Two interesting notes to be made here:
  1. ·         Combination of factors such as build quality and maintenance rather than cladding type itself will determine the leakidity (how likely to be leaky) of a cladding.
  2. ·         More publicly accepted leaky types of cladding, such as sheet cladding, are not listed under leaky cladding. Well-reputed cedar weatherboards and brick veneer are summed as leaky claddings.


But there is one fact which is commonly agreed by everybody: Most leaky buildings are monolithic clad buildings. But can we rephrase it as: monolithic cladding likely to leak? Wanted or not, majority of public think that way, and that is the main reason why monolithic clad houses are selling with discounted price. 

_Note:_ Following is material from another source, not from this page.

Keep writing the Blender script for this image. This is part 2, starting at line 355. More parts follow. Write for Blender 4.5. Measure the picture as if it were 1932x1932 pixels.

I have always enjoyed in challenging public perceptions, here are my questions:

If you simply replace the cladding of leaky buildings with weatherboards, but without redesign junctions, joints, ground clearance, balcony details, will you stop leaks? The answer is No.

Or put the other way: we build two houses, one with direct fixed weatherboards, another one with direct fixed fibre cement sheets, all with untreated timber framing, all with no clearance to ground surface, all with fully enclosed membrane balcony, all with windows without any flashing, all without eave overhang, all with poor workmanship to detailing. Will the weatherboard house be survived when fibre cement house be leaking like shit? The answer is No.


If cladding type is not the one to blame, what to blame? Design? Workmanship? Then the whole Country likely has targeted the wrong thing again. Looks like we no longer building any plaster houses, which itself never been the reason causing leaky building issues. But we have not improved anything from design and workmanship point of view. Will that mean another construction disaster in the near future? We will see.